The ladies ate it up, again — even the young ones. And so did the music industry. Here was an interpreter from the old school who actually knew how to sing as well as how to entertain the new school. An LP on Interscope — The Lead and How to Swing It — spawned the hit single "If I Only Knew." And in '99, Jones hooked up with Portishead, the Pretenders, Stereophonics, and a dozen other newbies for Reload, an album of mostly re-imagined covers. It would be his biggest record ever.

Reload would also prime Jones for a vibrant 21st Century. From his Millennial Celebrations performance for the Clintons and company in D.C., through his knighting by the Queen of England, Tom clocked it nonstop. And in the process, this son of a coal miner proved that a working man still can rise well above his station — if, that is, he knows how to work it.

It's a lifelong instance of grace and fortitude that's best revealed in the title track to Jones's most recent release, 24 Hours. The song is a somber one, albeit hopeful, with a halting beat offset by a groundswell of strings.
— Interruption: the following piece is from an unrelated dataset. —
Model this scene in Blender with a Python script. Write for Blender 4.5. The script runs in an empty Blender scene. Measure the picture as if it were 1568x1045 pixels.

And it finds Jones standing alone and looking back over a past that only he can reckon with.

"I had one more minute, 24 hours ago," he sings, deeply reconciling with the fact that he's on borrowed breath. There's no belting on this tune, no swiveling hips. But there is a certain wizened beauty to it all. And there's an unequivocal poignancy. In other words, this song does what a great song is supposed to do: It moves you.

When Tom Jones stages on Miami Beach this Saturday night, there's sure to be the shriek of many minions of women who've still got a crush on the crooner. But there's also bound to be a coterie of fans who know there are still singers of songs whose voices can send chills down to the very marrow of our beings. And whether Jones is working it wild or working it wise, there'll be no denying the man has earned all that he deserves.

And when he hits that refrain for "24 Hours," remember we're all basically living on borrowed breath, and it's up to us to take it in deeply — even if we've gotta swivel our hips to do so.